だってね。羽生善治の本の紹介の出だしが、こう。
「近くの空き地に蛇が一匹棲みついていた」
かっこいいわ・・・
私、こういう書評、大好きです。
そもそも、本好きの書いた書評や読書日記が大好物なんだけど。
これは! これは! これは!
やられた!
くやしい!
楽しい!
面白い!
読みたい!
大好き!
久々に本を読みながら大興奮。
で。一周回ってやっぱりなんか敗北感。
お行儀のよい、ザ・書評って好きじゃなくて。
本とは関係ない雑談が繰り広げられるようなのが楽しい。
でも、ちゃんと最終的には話が繋がってくるというのが最上。
古川さんの書評はまさにそのタイプ。
しかも読者たる「自分」が主張しまくっている!
書評家の個性とかプライベートは邪魔という意見もあるけれど。
私は、どんな人が読んでいるかってとこが気になるの。
本の情報を知りたいわけではなくて。
本が好きな人が何を感じてるかに興味がある。
本書で紹介されてる本、かなり私は読んでいて。
だから余計に、唸りっぱなしだった。
たとえば、こんな一文。
もともと北村薫は、美しさや哀しさが消え去るのを惜しむようにして物語を書いてきた作家である。
そうなのよー。
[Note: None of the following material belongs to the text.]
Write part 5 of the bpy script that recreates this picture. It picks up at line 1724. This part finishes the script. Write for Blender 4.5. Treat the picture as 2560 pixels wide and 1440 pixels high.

そうですよー。
あー。こういう風に表現したかったのよ。
北村薫の魅力って、ここなんだよね。
著者の読書の傾向があまりに私と近くて。
紹介される本がすべて面白そうで。
一気に読みたい本が増えました。
一年間大学へ行かず、ひたすら本を読んだという逸話も凄い。
そのとき自分にとって何より、読書が必要だと思ったそうで。
うん。若いうちに読めるだけ読んだ方がいいよね。
私ももっと読んでおけば良かったと後悔してる・・・
それにしても、ページを巡るごとにワクワクして。
ニタニタ、ホクホク、ぴょんぴょん、と心が弾む。
なんだこの底抜けのたのしさは。
(2018.2.16)
あ。古川さんの本業は翻訳家。
彼女が訳した本も、読んでみたいな。